We’ve seen it before. It’s the rhetoric of men who seek control, not leadership. It’s the language of those who don’t want to answer to voters, who don’t want to be held accountable for their failures. It is a direct assault on the very foundations of American democracy. “Of all tyrannies, a tyranny sincerely exercised for the good of its victims may be the most oppressive,” C.S. Lewis warned. This applies perfectly to leaders who claim divine backing to justify their rule. Once people accept the idea that a ruler is appointed by God, questioning authority becomes sacrilege, and tyranny is dressed up as righteousness.
This isn’t only a theological debate — it’s a political reality. If we start accepting that our leaders are divinely chosen, then elections become meaningless. If rulers are appointed by God, then dissent becomes heresy. And once we let that idea take hold, we’ve abandoned the very principles that have kept us free.
America’s greatest experiment is self-governance. It is a nation where leaders are determined by the will of the people, not by the decree of any church or holy text. If we forget that, if we surrender to the false comfort of divine rule, then we will have undone the very thing that has kept us free for nearly two and a half centuries.
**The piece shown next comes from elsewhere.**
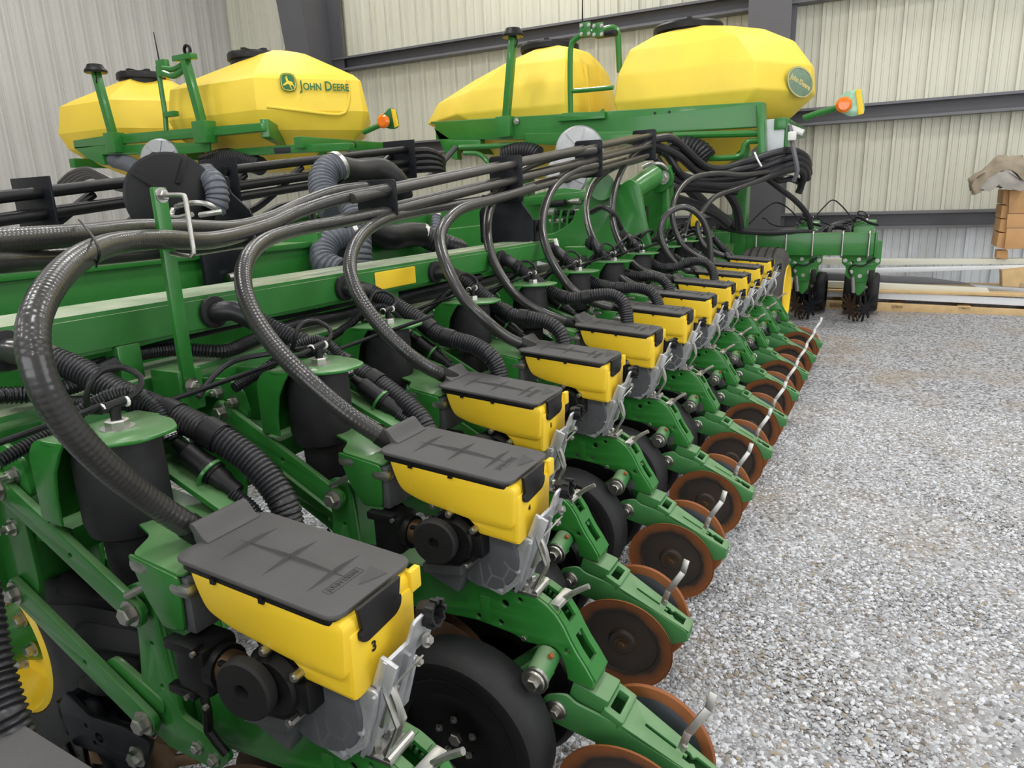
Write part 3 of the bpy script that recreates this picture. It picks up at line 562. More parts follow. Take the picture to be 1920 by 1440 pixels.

No man — no matter how many times he holds up a Bible for a photo op — is called by God to lead this country. That is a lie. And it’s up to us, not heaven, to put an end to it. Or as Frederick Douglass put it, “I prayed for freedom for twenty years, but received no answer until I prayed with my legs.” A powerful reminder that action — not divine decree — changes the world. If we want to keep this republic, we must act now, before the false prophets of power turn faith into a weapon against democracy itself.